Certainly -- but reloading is very, very slow if you're not a well-drilled soldier (with lots of Firearms Drill feats): three rounds per minute was fast, even after the loading process had been streamlined over the centuries.
Spider said:
Firing a gun requires a ranged touch attack. Unless a suit of armor is specially (magically?) treated, it is ineffective. Things like dex, dodge, deflection still count, though.
Here's where it gets complicated. A longbow arrow or crossbow bolt goes right through a coat of mail too, but we don't ignore that armor's AC. And an arquebus ball doesn't go right through plate armor at range. The ranged touch attack is a simple mechanic, but we're trying to model a not-so-simple phenomenon.
Spider said:
2d8 to 4d8 damage. Guns produce a great force that can be very dangerous.
x4 or maybe even x5 critical. Guns can be extremely deadly, as they aren't stopped by bone.
Ability damage. Probably just on a critical hit. A gunshot will do 1d6 damage to a physical ability. I'm not sure if it should be CON or DEX, but I'm leaning towards CON.
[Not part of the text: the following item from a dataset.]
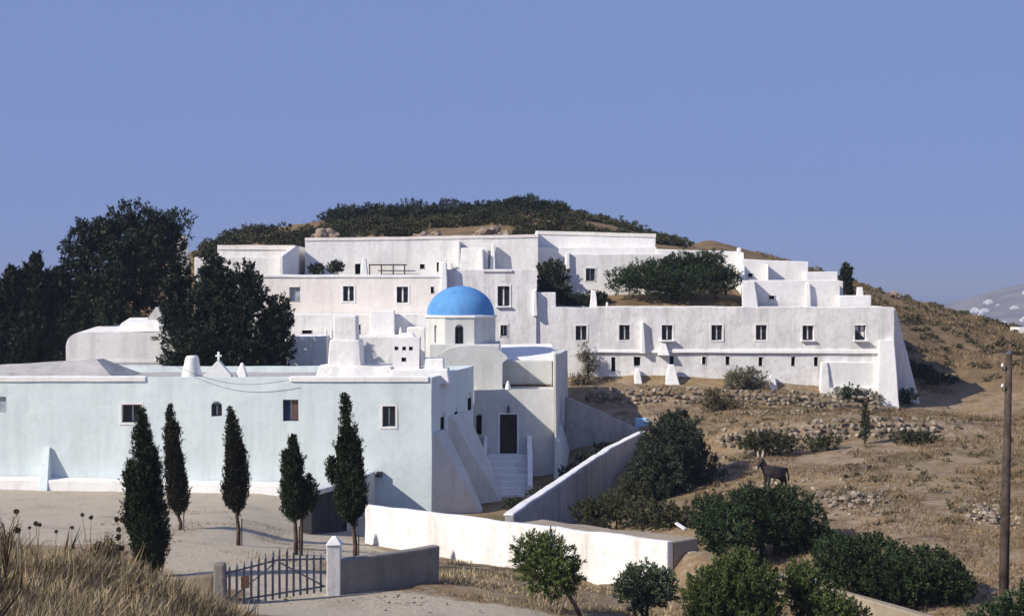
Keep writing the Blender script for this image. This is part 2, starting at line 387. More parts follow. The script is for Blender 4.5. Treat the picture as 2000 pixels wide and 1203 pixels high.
# sea and far island
m, nt, b = new_mat('sea'); b.inputs['Base Color'].default_value = (0.02, 0.045, 0.10, 1); b.inputs['Roughness'].default_value = 0.25
bump(nt, b, noise_tex(nt, 0.02, 5), 0.4, 2.0)
s = MB(); s.lathe((0, 0, -60), [(28000, 0)], 96); tag(s.build('sea', 'sea', weld=False), 'hazy blue sea beyond the hillside', kind='structure')
simple('island_ground', (0.19, 0.155, 0.115), 0.95, 0.1, 0.4, 0.02)
ix = np.linspace(700, 2300, 90); iy = np.linspace(2350, 3600, 50); IX, IY = np.meshgrid(ix, iy)
IZ = -64 + np.clip((IX - 770) / 250, 0, 3.2) * 26 * np.exp(-((IY - 2950) / 420) ** 2) + np.exp(-((IX - 1130) / 210) ** 2 - ((IY - 2900) / 330) ** 2) * 56 + vnoise(IX, IY, 0.006, 2.0) * 9 + vnoise(IX, IY, 0.02, 5.0) * 3
im = grid_mesh('island', IX, IY, IZ); im.materials.append(MAT['island_ground'])
tag(link('island', im), 'hazy island rising from the sea', kind='structure')

# ------------------------------------------------------------------ building kit
def subdiv(vals, step):
    out = []
    for a, c in zip(vals[:-1], vals[1:]):
        n = max(1, int(math.ceil((c - a) / step - 1e-6)))
        out += [a + (c - a) * k / n for k in range(n)]
    return out + [vals[-1]]

class Wall:
    """frame of one side of a block"""
    def __init__(s, o, u, n): s.o, s.u, s.n = o, u, n

def block(name, foot, z0, z1, mat, parent, opens=None, par=0.0, pt=0.25, step=0.9, wob=0.035, bevel=0.05, roof=None, rmat='roof'):
    """prism on a footprint (counter-clockwise), sides with recessed openings, flat roof behind a parapet.
    z1: a height or one per corner. opens: {side: [(u0, u1, za, zb, arch, depth)]}"""
    opens = opens or {}; n = len(foot); mb = MB(); frames = []
    zt = list(z1) if hasattr(z1, '__len__') else [z1] * n
    tops = []
    for i in range(n):
        p, q = foot[i], foot[(i + 1) % n]; L = math.hypot(q[0] - p[0], q[1] - p[1])
        u = ((q[0] - p[0]) / L, (q[1] - p[1]) / L); nn = (u[1], -u[0]); frames.append(Wall(p, u, nn))
        ops = opens.get(i, []); ta, tb = zt[i], zt[(i + 1) % n]
        us = subdiv(sorted(set([0, L] + [round(c, 4) for o in ops for c in o[:2]])), step)
        zs = subdiv(sorted(set([z0, min(ta, tb)] + [round(c, 4) for o in ops for c in o[2:4]])), step)
        pt3 = lambda a, z, w=0.0: (p[0] + u[0] * a - nn[0] * w, p[1] + u[1] * a - nn[1] * w, z)
        zz = lambda k, a: zs[k] if k < len(zs) - 1 else ta + (tb - ta) * a / L
        for k in range(len(zs) - 1):
            for j in range(len(us) - 1):
                uc, zc = (us[j] + us[j + 1]) / 2, (zs[k] + zs[k + 1]) / 2
                if any(o[0] < uc < o[1] and o[2] < zc < o[3] for o in ops): continue
                mb.face(pt3(us[j], zz(k, us[j])), pt3(us[j + 1], zz(k, us[j + 1])), pt3(us[j + 1], zz(k + 1, us[j + 1])), pt3(us[j], zz(k + 1, us[j])))
        for o in ops:
            u0, u1, za, zb = o[:4]; arch = o[4] if len(o) > 4 else 0; dp = o[5] if len(o) > 5 else 0.22
            if arch:
                r = (u1 - u0) / 2; cz = zb - r
                arc = [(u0 + r - r * math.cos(math.pi * k / 8), cz + r * math.sin(math.pi * k / 8)) for k in range(9)]
                mb.face(*[pt3(a, z) for a, z in [(u0, zb)] + arc[:5][::-1]][::-1]) if False else None
                for k in range(4): mb.face(pt3(u0, zb), pt3(*arc[k]), pt3(*arc[k + 1]))
                for k in range(4, 8): mb.face(pt3(u1, zb), pt3(*arc[k]), pt3(*arc[k + 1]))
                mb.face(pt3(u0, zb), pt3(*arc[4]), pt3(u1, zb))
                loop = [(u0, za)] + arc + [(u1, za)]
            else:
                loop = [(u0, za), (u0, zb), (u1, zb), (u1, za)]
            for k in range(len(loop)):
                a0, c0 = loop[k]; a1, c1 = loop[(k + 1) % len(loop)]
                mb.face(pt3(a0, c0), pt3(a1, c1), pt3(a1, c1, dp), pt3(a0, c0, dp))
            mb.face(*[pt3(a, z, dp) for a, z in loop[::-1]])
        tops.append([(pt3(a, ta + (tb - ta) * a / L), a / L) for a in us])
    if par > 0:
        # inset footprint
        ins = []
        for i in range(n):
            a, c = frames[i - 1], frames[i]
            p0 = (a.o[0] - a.n[0] * pt, a.o[1] - a.n[1] * pt); p1 = (c.o[0] - c.n[0] * pt, c.o[1] - c.n[1] * pt)
            den = a.u[0] * c.u[1] - a.u[1] * c.u[0]
            t = ((p1[0] - p0[0]) * c.u[1] - (p1[1] - p0[1]) * c.u[0]) / den
            ins.append((p0[0] + a.u[0] * t, p0[1] + a.u[1] * t))
        rf = MB(); rloop = []
        for i in range(n):
            p, q = ins[i], ins[(i + 1) % n]; ta, tb = zt[i], zt[(i + 1) % n]
            ring = [(p[0] + (q[0] - p[0]) * t, p[1] + (q[1] - p[1]) * t, ta + (tb - ta) * t) for _, t in tops[i]]
            for j in range(len(ring) - 1):
                mb.face(tops[i][j][0], tops[i][j + 1][0], ring[j + 1], ring[j])
                a, c = ring[j], ring[j + 1]
                mb.face(a, c, (c[0], c[1], c[2] - par), (a[0], a[1], a[2] - par))
            rloop += [(a[0], a[1], a[2] - par + 0.01) for a in ring[:-1]]
        rf.face(*rloop)
        rr = rf.build('roof', rmat, parent, wob, weld=True)
    else:
        mb.face(*[p for i in range(n) for p, _ in tops[i][:-1]])
    o = mb.build(name, mat, parent, wob, bevel=bevel)
    return o, frames

def rect(x0, x1, y0, y1): return [(x0, y0), (x1, y0), (x1, y1), (x0, y1)]

def window(parent, fr, o, kind='casement', sill=False, depth=None, surround=True):
    """window unit set in the opening o of the wall frame fr"""
    u0, u1, za, zb = o[:4]; arch = o[4] if len(o) > 4 else 0; dp = (o[5] if len(o) > 5 else 0.22) if depth is None else depth
    w1 = -dp + 0.012; t = 0.05; fw = min(0.06, (u1 - u0) * 0.14)
    frame = MB(); fm = {'casement': 'dark_frame', 'pale': 'dark_frame', 'slit': 'dark_void', 'blue': 'dark_frame', 'grey': 'grey_shutter', 'single': 'dark_frame'}[kind]
    O, u, n = fr.o, fr.u, fr.n
    e = 0.01
    if kind == 'slit':
        frame.obox(O, u, n, u0 + e, u1 - e, w1 - 0.005, w1 + 0.01, za + e, (zb - (u1 - u0) * 0.35 if arch else zb) - e)
        return frame.build('window', fm, parent)
    top = zb - (u1 - u0) * 0.32 if arch else zb - e
    frame.obox(O, u, n, u0 + e, u0 + fw, w1, w1 + t, za + e, top); frame.obox(O, u, n, u1 - fw, u1 - e, w1, w1 + t, za + e, top)
    frame.obox(O, u, n, u0 + fw, u1 - fw, w1, w1 + t, za + e, za + fw); frame.obox(O, u, n, u0 + fw, u1 - fw, w1, w1 + t, top - fw, top)
    wd = frame.build('window', fm, parent)
    mid = (u0 + u1) / 2
    if kind in ('casement', 'pale'):
        mu = MB(); mu.obox(O, u, n, mid - 0.045, mid + 0.045, w1 + 0.004, w1 + t + 0.02, za + fw, top - fw)
        mu.build('mullion', 'pale_frame' if kind == 'pale' else 'dark_frame', wd)
        tr = MB(); zt_ = za + (top - za) * 0.62
        tr.obox(O, u, n, u0 + fw, mid - 0.035, w1 + 0.006, w1 + t - 0.01, zt_ - 0.02, zt_ + 0.02); tr.obox(O, u, n, mid + 0.035, u1 - fw, w1 + 0.006, w1 + t - 0.01, zt_ - 0.02, zt_ + 0.02)
        tr.build('glazing_bar', 'dark_frame', wd)
    for a, c in ((u0 + fw, mid - 0.035), (mid + 0.035, u1 - fw)):
        g = MB()
        if kind == 'blue':
            g.obox(O, u, n, a, c, w1, w1 + 0.03, za + fw, top - fw); g.build('shutter', 'blue_shutter' if a < mid - 0.04 else 'brown_shutter', wd)
        elif kind == 'grey':
            g.obox(O, u, n, a, c, w1, w1 + 0.03, za + fw, top - fw); g.build('shutter', 'grey_shutter', wd)
        else:
            g.obox(O, u, n, a, c, w1 - 0.004, w1 + 0.012, za + fw, top - fw); g.build('pane', 'glass', wd)
    if kind in ('pale', 'single', 'casement') and not arch and surround:
        sr = MB(); q = 0.11
        sr.obox(O, u, n, u0 - q, u0 - .004, -.03, .022, za - q, zb + q); sr.obox(O, u, n, u1 + .004, u1 + q, -.03, .022, za - q, zb + q)
        sr.obox(O, u, n, u0 - .004, u1 + .004, -.03, .020, zb + .004, zb + q)
        if not sill: sr.obox(O, u, n, u0 - .004, u1 + .004, -.03, .020, za - q, za - .004)
        sr.build('surround', 'white_clean', wd)
    if sill:
        sb = MB(); sb.obox(O, u, n, u0 - 0.12, u1 + 0.12, -0.05, 0.16 if sill is True else sill, za - 0.10, za - 0.01); sb.build('sill', 'white_clean', wd, bevel=0.015)
    return wd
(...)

I think this is missing the crux of what hit points are and how D&D combat works. Since a D&D "hit" isn't necessarily a hit, and since hit points don't necessarily represent physical damage, it's probably best to keep it all abstract. On the battlefield, early firearams were
not vastly more effective than crossbows.
Spider said:
Fear. The smoke and fire from a firearm strikes fear into your enemies, requiring a Will Save DC 15 to avoid becoming Shaken. This effect only works within 30' of the shooter.
Of course, being charged by an 8' ogre should have a similar effect.
Spider said:
All of these things taken together would obviously make guns COMPLETELY deadly. But I'm less interested in "balance" than I am in grabbing the right "feel" of guns.
I'm not interested in running a simulationist game. I'm interested in running a game where the invention of guns represents a major shift in the battlefield. A new era of combat, if you will. It represents an era where heroes begin to fade away, replaced by masses of untrained people with deadly boom-sticks.
Just make
masses of arquebusiers common. One elf archer may be vastly superior, but he took 100 years of training to get that way, and he draws a bowstring made from spider silk. At 100-to-1 odds, all he can do is make a heroic last stand or quit the field.